Several ways of applying geometric techniques to physics are now well established in the literature: two major examples are the study of tangent and cotangent bundles in mechanics, and the use of connections on principal fibre bundles in field theories. More recently, the language of jets has appeared as a concise way of describing phenomena associated with the derivatives of maps, particularly those associated with the calculus of variations. In fact, a jet is no more than a generalisation of a tangent vector, and the geometrical theory of jet bundles includes the theories mentioned earlier as special cases. Generalisation, of course, sometimes introduces complexity: for instance, the coordinate representation used for jets bears some resemblance to the traditional coordinate representation used in the tensor calculus, but differs in that the transformation rules are no longer linear.
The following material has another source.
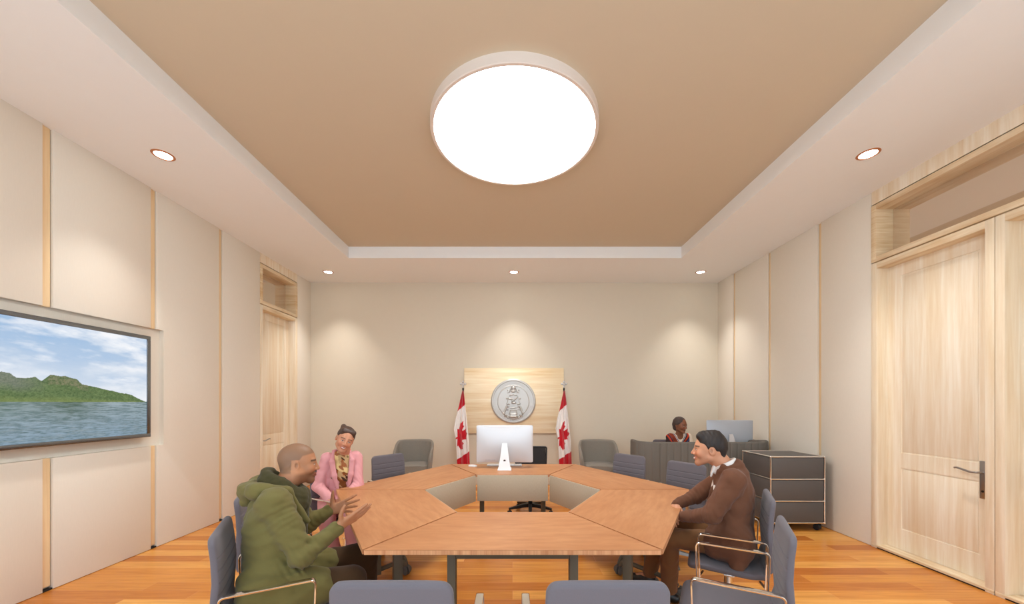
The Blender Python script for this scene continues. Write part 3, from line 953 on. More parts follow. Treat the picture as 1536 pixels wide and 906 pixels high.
# ---------------------------------------------------------------- computers
def make_computer(body, stand):
    """all-in-one, seen from the back: back faces -Y; base centre at the origin"""
    root = empty('computer', (0, 0, 0))
    s = MB(); w, h, z0 = 0.325, 0.427, 0.072
    # slightly domed back with rounded corners
    nx, nz = 40, 28; rc = 0.016
    def outline(u, v, k):
        x, z = u*w, v*h/2
        ax, az = abs(x)-(w-rc), abs(z)-(h/2-rc)
        if ax > 0 and az > 0:
            q = math.hypot(ax, az)
            m = max(ax, az)
            x = math.copysign(w-rc+ax*m/q, x); z = math.copysign(h/2-rc+az*m/q, z)
        return x, z
    us = [math.sin(PI/2*(2*i/nx-1)) for i in range(nx+1)]; vs = [math.sin(PI/2*(2*i/nz-1)) for i in range(nz+1)]
    gridv = {}
    for i, u in enumerate(us):
        for j, v in enumerate(vs):
            x, z = outline(u, v, 1)
            y = 0.005 - 0.036*((1-u*u)*(1-v*v))**0.7
            gridv[i, j] = s.bm.verts.new((x, y, z0+h/2+z))
    for i in range(nx):
        for j in range(nz):
            s.bm.faces.new([gridv[i, j], gridv[i, j+1], gridv[i+1, j+1], gridv[i+1, j]])
    border = [(i, 0) for i in range(nx)] + [(nx, j) for j in range(nz)] + [(i, nz) for i in range(nx, 0, -1)] + [(0, j) for j in range(nz, 0, -1)]
    bk = [s.bm.verts.new((gridv[b_].co.x, 0.0125, gridv[b_].co.z)) for b_ in border]
    for i in range(len(border)):
        k = (i+1) % len(border)
        s.bm.faces.new([gridv[border[i]], gridv[border[k]], bk[k], bk[i]])
    s.bm.faces.new(bk)
    s.build('casing', body, root, ang=50)
    d = MB(); d.box(-w+0.012, w-0.012, 0.0115, 0.0135, z0+0.07, z0+h-0.012); d.build('display', M['black'], root)
    f = MB()
    pr = [(0.028, 0.285, -0.045), (0.034, 0.25, -0.06), (0.052, 0.12, -0.085), (0.068, 0.03, -0.115), (0.0765, 0.007, -0.125)]
    rings = []
    for (hw, z, y) in pr:
        rings.append([Vector((-hw, y, z)), Vector((hw, y, z)), Vector((hw, y+0.007, z+0.001)), Vector((-hw, y+0.007, z+0.001))])
    rings = [[Vector((-0.026, -0.03, 0.295)), Vector((0.026, -0.03, 0.295)), Vector((0.026, -0.02, 0.30)), Vector((-0.026, -0.02, 0.30))]] + rings
    f.rings(rings)
    f.box(-0.078, 0.078, -0.128, 0.075, 0.0, 0.008, 0.002)
    st = f.build('stand', stand, root)
    Rr = Matrix.Translation((0, -0.0915, 0.105)) @ Matrix.Rotation(PI/2+0.28, 4, 'X')
    c = MB(); c.lathe([(0, -0.002), (0.015, -0.002), (0.015, 0.001), (0, 0.001)], 20, Rr); c.build('cable_hole', M['steel'], st)
    c = MB(); c.lathe([(0.010, -0.0005), (0.010, 0.0016), (0, 0.0016), (0, -0.0005)], 20, Rr); c.build('hole_plug', M['black'], st)
    p = MB()
    for i in range(8):
        x = -0.215+i*0.0145; hw = 0.0035 if i < 7 else 0.005
        p.box(x-hw, x+hw, -0.0145, -0.0020, z0+0.030-hw*0.8, z0+0.030+hw*0.8, 0.001)
    p.build('port', M['steel'], root)
    return root
pc = make_computer(M['silver'], M['white'])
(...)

In addition, many of the coordinate formulæ are symmetric in their indices, as a consequence of the commutativity of repeated partial differentiation, and this also introduces a certain complexity. On the other hand, the geometric nature of the theory introduces simplicity: there is, for instance, a clear geometric interpretation of the reason why the curvature of a connection is the obstruction to the integrability of the system of partial differential equations represented by the connection.